Different cameras have different capabilities, but within the normal realm of cinematography, no one camera is going to be any more than another. Lenses, yes. Lights, yes. Film stocks, yes.

They [Kodak] keep advancing film stocks in order to stay ahead of the digital technology, while so many other companies say, we can’t keep up, we’re done, we gotta stop. They continue to improve their products, continue to stay a player in this market. They could very easily go, look it’s all going to be digital, we’re gonna start losing money eventually, so we’re just gonna stop making film – you guys, figure it out. They could have easily done that, but they haven’t. They kept making their film better and better and better. Part of the film being ‘better and better,’ meaning that they see more and more and more exposure latitude, more latitude to reading into the shadows and to other exposure, more ability to hold highlights, to hold overexposure.

Well, once that’s done, the human eye is the ultimate device that can read from light to dark. The human eye can see outrageous contrast ratio. Things almost never become a silhouette to us. Everything in reality, we almost never see silhouettes. It’s quite a contrast ratio. So, they keep perfecting film and expanding its contrast ratio that it can capture between light and dark before a film goes to light and goes to black. They keep expanding this and getting it closer and closer to our vision. But in a way, they’re taking away from some of the things we like about film, what’s so interesting about film.

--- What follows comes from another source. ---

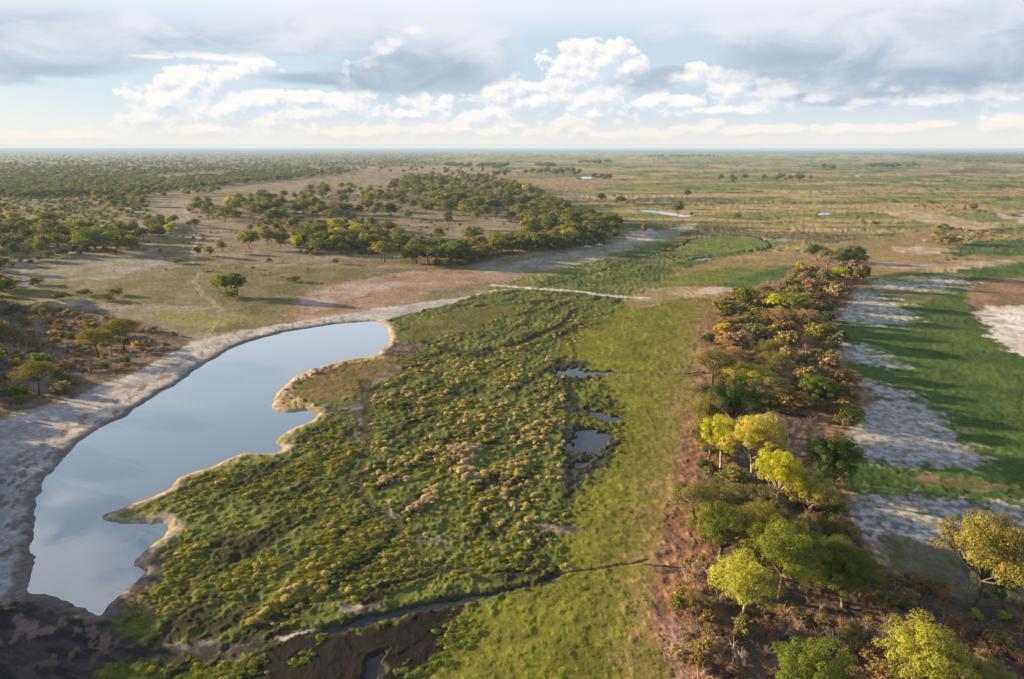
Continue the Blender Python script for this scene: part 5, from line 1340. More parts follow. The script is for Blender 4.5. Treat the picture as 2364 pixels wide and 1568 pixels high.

To get back to the ‘look’ that made us all fall in love with film – at whatever point in our lives it was that it happened to us – for me, it’s the look of film back in the ‘70s that I loved, and ‘60s and ‘70s films. In order for anything to have the same contrast ratio, to get that kind of look, we absolutely need the digital intermediate. And if you left the film and made the film without manipulating it, either photochemically or digitally, it would look like video tape.